What Did Vatican II Really Change. . .? Protestants!

Many Protestants believe that the Roman Catholic "Church" has undergone immense changes since the great Vatican II Council. It is widely believed that sweeping changes took place in both doctrine and practice among Catholics. But the Second Vatican Council was really just a facelift whose real success lies in the changes it brought about in Protestants!

An important aspect of the Second Vatican Council is often overlooked. It is best expressed by this excerpt from Roman Catholicism by Loraine Boettner:

An official document, "The Constitution on the Church," prepared by the Council and promulgated by the pope, reaffirms basic Roman Catholic doctrine precisely as it stood before the Council met... The doctrine of papal infallibility is restated.
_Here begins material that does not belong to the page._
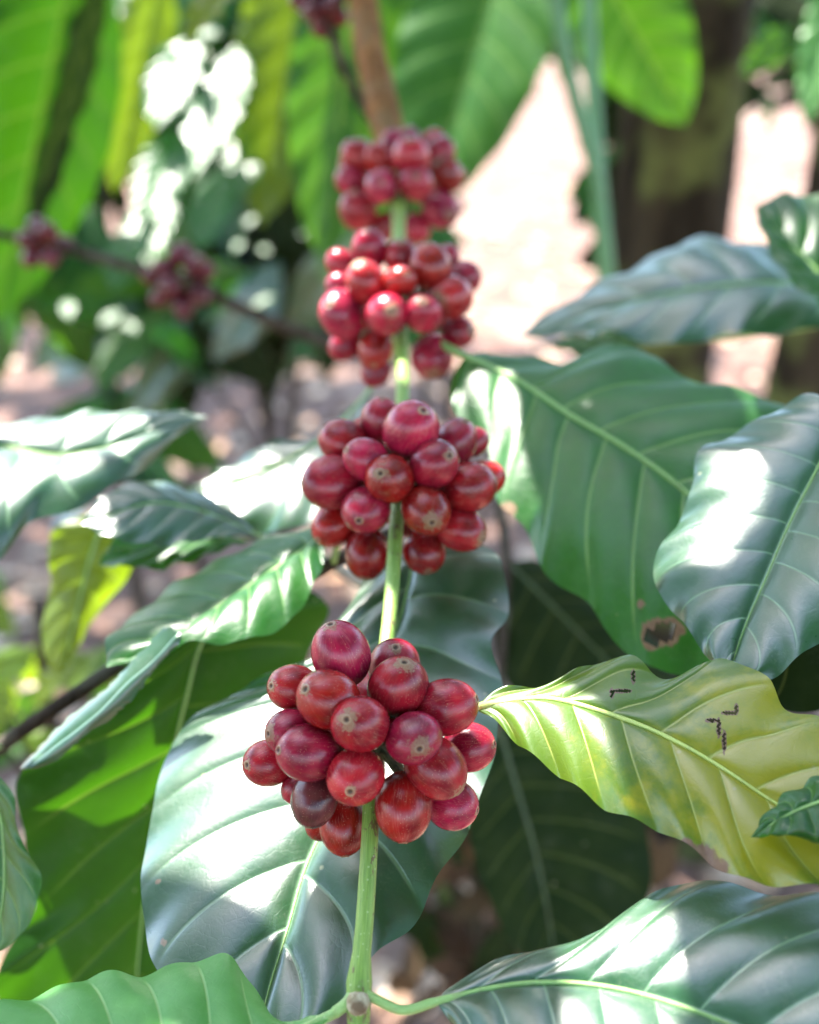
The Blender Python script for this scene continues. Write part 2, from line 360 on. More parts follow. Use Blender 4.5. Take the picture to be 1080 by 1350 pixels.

We are told that when ‘by a definitive act he proclaims a doctrine of faith and morals... his definitions, of themselves, and not from the consent of the Church, are justly styled irreformable (Article 25).

The pope has lost none of his power. He remains the absolute ruler in the Roman church. But if papal decrees, past and present, are "irreformable," what hope is there for reform in the Roman church?

The change made by the Second Vatican Council, ending in 1965, were in liturgy, administrative practices and, most important, in ecumenism. While admitting that other churches contain "elements" of truth, it repeated that the Roman Catholic "Church" is the only true church.

Great care was taken to emphasize that no changes would be made in the doctrinal structure of the "church." However, Pope Paul did add one new doctrine, that Mary is the Mother of the church.

The Council updated liturgy and church administration to make it more acceptable to the twentieth century world. With the introduction of the "New Mass" in 1965, for example, Latin is no longer required except in certain instances.

But to Protestants is matters not whether the mass is said in Latin, English, or Swahili. The problem is not with the language but with the idolatrous teachings of the Mass and the required worship of the wafer-god, the cookie turned into Jesus.

Roman Catholicism has not, and in fact cannot change her gross errors regarding salvation. And the Council did not remove the more than one hundred anathemas (curses) pronounced by the Council of Trent on the Protestant churches and beliefs.

The Second Vatican Council brought an important change in methods. It had been decided that Protestantism could be better eliminated by ecumenical unity than by the sword and the inquisitor's torch. No longer calling the Protestants "heretics," but renaming them "separated brethren," the stage was set to woo Protestants into ecumenical unity.

Where once all Catholics were called to oppose and exterminate all "heretics," the new method was to absorb them into the Roman Catholicism. Special offices and commissions were set up on a global basis to work to bring about this unity. Catholics were even taught the vocabulary of the evangelical Christian, although the words were given different meanings that would not conflict with their relic and Mary worship.

The effect has been dramatic. Weary of the struggle against Rome, Protestant leaders have abandoned the warnings of the Scriptures, and rushed pell-mell toward sharing a yoke with the idolaters of Rome. The Second Vatican Council continues to be a global success, a stroke of genius to disarm and deceive the true believers in Christ.